Thursday morning quick picks

Browsing Thursday’s entries, I was struck by the following:

Champion sprinter Speightstown’s first crop of foals is hitting the race track, and in the fourth at Belmont we have the first of what I’m sure will be many Speightfully named horses. Fourteen two-year-old first-time starters are entered in this five and a half furlong dirt race; the Tim Ritvo-trained In Speight of It will get in if there are any scratches. He may need to be bet just because of his name.

In the same race, Marylou Whitney’s Ninth Client (as opposed to Client #9) goes for Wayne Lukas and Cornelio Velasquez. The Bruce-Levine trained Mike from Queens (not, according to the program, Mike Francesa from WFAN) gets post 1, and Sean Avery, scratched from a recent start, is another AE. Are these scratches a harbinger of a trade?

There’s regal breeding all over this race, with A.P. Indy, Gone West, Lemon Drop Kid, Malibu Moon, and Tapit, among other sires, making appearances. I love these first-time starter baby races, maybe because luck as much as handicapping plays a part, maybe because I like seeing the young ones in the paddock and on the track, maybe because each entry seems so tantalizingly full of promise, with no bad running lines to sully impressions. Or maybe because they remind me of Saratoga, where we get to see so many of these types of races.

A race later, in a maiden claimer, Judiciary for the eighth time to break her maiden; she’s hit the board only once in seven previous tries. I remember her because of a story that my mother sent me last fall:

A thoroughbred racehorse broke out of its stall near the Oklahoma Training
Track on Thursday afternoon and made it nearly a mile up Lake Avenue, reaching
The Saratogian’s parking lot.

Judiciary went up Lake Avenue, trotting toward Gaffney’s and into dangerous car traffic on Putnam and Caroline streets, when Public Works Commissioner Tom McTygue noticed what was happening.

The horse spotted McTygue and turned around, heading back toward Nemec’s Feed
Store and the Parting Glass restaurant on Pavilion Row. By this time, city
Animal Control Officer Denny Butler was on the scene, and the groom who’d been
chasing the horse, had caught up carrying a bridle over his arm.

Employees of area businesses, including a cook at D’Andrea’s Pizza in an
apron streaked with red sauce, came out to the commotion and helped corral the
filly against the back wall of the Parting Glass. (The Saratogian)

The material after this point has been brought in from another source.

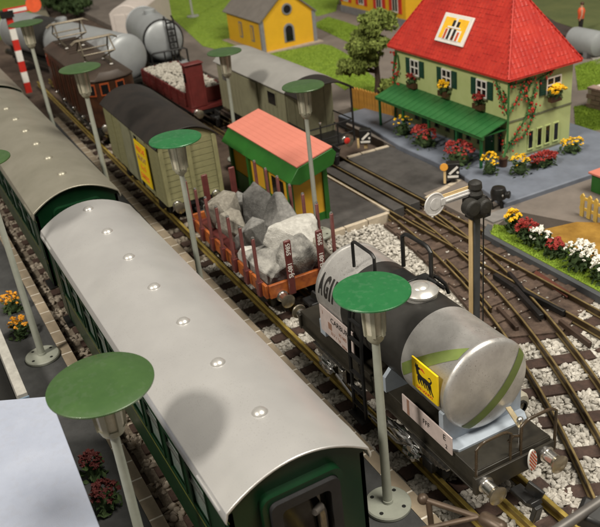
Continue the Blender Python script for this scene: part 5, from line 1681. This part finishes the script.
# climbing rose on the station corner
CR = thing('climbing_rose', 'red climbing rose trained up the station corner from a brown pot', 'plant', (-25.7, 22.75, Z), 0)
MB().lathe([(0.17, 0), (0.2, 0.35), (0.23, 0.38), (0.22, 0.42)], (0.05, -0.1, 0), (0, 0, 1), 20).build('pot', POT, CR)
vine = MB()
fy, rx = 0.30, -0.12       # wall planes in local coordinates (front face y, right face x)
def F(u, z): return (-0.2 - u, fy, z)         # on the front wall, u to the left
def Rr(u, z): return (rx, 0.35 + u, z)      # on the right wall, u away
vine.tube([(0.05, -0.1, 0.35), (-0.05, 0.2, 0.9), (-0.12, 0.28, 2.0), (-0.12, 0.28, 3.6)], [0.07, 0.06, 0.055, 0.05], 6)
branches = [[F(0, 0.5), F(0.35, 1.1)], [F(0, 2.2), F(0.45, 2.9), F(0.75, 3.5)], [F(0, 2.7), F(0.3, 3.2)],
            [Rr(0, 0.6), Rr(0.5, 1.3), Rr(1.0, 1.9), Rr(1.2, 2.4), Rr(1.5, 3.2)], [Rr(0, 0.9), Rr(0.9, 1.0), Rr(1.3, 1.7), Rr(1.5, 2.2)],
            [Rr(0, 3.5), Rr(0.8, 3.45), Rr(1.6, 3.4), Rr(2.5, 3.62)], [Rr(0, 2.3), Rr(0.5, 2.8), Rr(0.9, 3.4)], [Rr(1.2, 2.4), Rr(0.9, 2.9), Rr(1.2, 3.4)]]
for b in branches:
    vine.tube(b, [0.05] + [0.035] * (len(b) - 1), 5)
vine.build('stem', STEMG, CR)
vl = MB()
rr = random.Random(15)
for b in branches:
    for a, c in zip(b[:-1], b[1:]):
        for _ in range(20):
            p = Vector(a).lerp(Vector(c), rr.random())
            onr = abs(p.x - rx) < 0.02 and p.y > 0.34
            p += Vector((rr.uniform(0.0, 0.06), rr.gauss(0, 0.08), rr.gauss(0, 0.09))) if onr else Vector((rr.gauss(0, 0.08), rr.uniform(-0.06, 0.0), rr.gauss(0, 0.09)))
            m_ = Euler((rr.uniform(-1, 1), rr.uniform(-1, 1), rr.uniform(0, 6))).to_matrix()
            vl.add([p + m_ @ Vector(q_) * rr.uniform(0.05, 0.085) for q_ in ((-1, 0, 0), (0, -0.6, 0.1), (1, 0, 0), (0, 0.6, 0.1))], [(0, 1, 2, 3)])
vl.build('leaves', STEMG, CR, smooth=0)
bl = MB()
rr = random.Random(5)
for b in branches:
    for a, c in zip(b[:-1], b[1:]):
        for _ in range(6):
            p = Vector(a).lerp(Vector(c), rr.random())
            onr = abs(p.x - rx) < 0.02 and p.y > 0.34
            d = Vector((0.06, rr.uniform(-0.2, 0.2), rr.uniform(-0.15, 0.15))) if onr else Vector((rr.uniform(-0.18, 0.1), -0.06, rr.uniform(-0.15, 0.15)))
            bl.ball(p + d, rr.uniform(0.03, 0.052), 7, (1, 1, 1.3))
bl.build('blossoms', ROSE, CR)
CR2 = thing('climbing_rose', 'dim climbing rose at the far left corner of the station', 'plant', (-34.4, 22.98, Z), 0)
v2 = MB().tube([(0, 0, 0), (0.1, 0.02, 1.2), (0.0, 0.02, 2.4), (0.25, 0.03, 3.5)], 0.06, 6).tube([(0.05, 0.02, 2.0), (0.5, 0.03, 2.8), (0.4, 0.03, 3.4)], 0.04, 5)
v2.build('stem', STEMG, CR2)
b2 = MB()
for _ in range(24):
    b2.ball((rr.uniform(-0.1, 0.6), -0.04, rr.uniform(1.6, 3.6)), 0.06, 7)
b2.build('blossoms', ROSE, CR2)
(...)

Clearly following a well-worn path from the track to the Parting Glass, Judiciary was unhurt except for some cuts and scrapes. To this point, that adventure was her most distinguished run; she’s 4 – 1 today under Mike Luzzi.

7 thoughts on “Thursday morning quick picks

  1. “trotting towards Gaffney’s”-Just a young pretty lady doing the bar crawl on Caroline Street-what’s wrong with that?

  2. Oh, Linda, that made me laugh!She was a well-beaten third today. Wonder if she’ll be back at Saratoga this summer?

  3. I believe Speight the Halo, who finished 2nd at Hollywood on June 29, was the first of the Speight-named offspring of Speightstown to hit the track.

  4. Thanks for the correction, anon; I should have clarified to say “first in New York”–but I didn’t check to make sure that was right, either!”Speight the Halo”??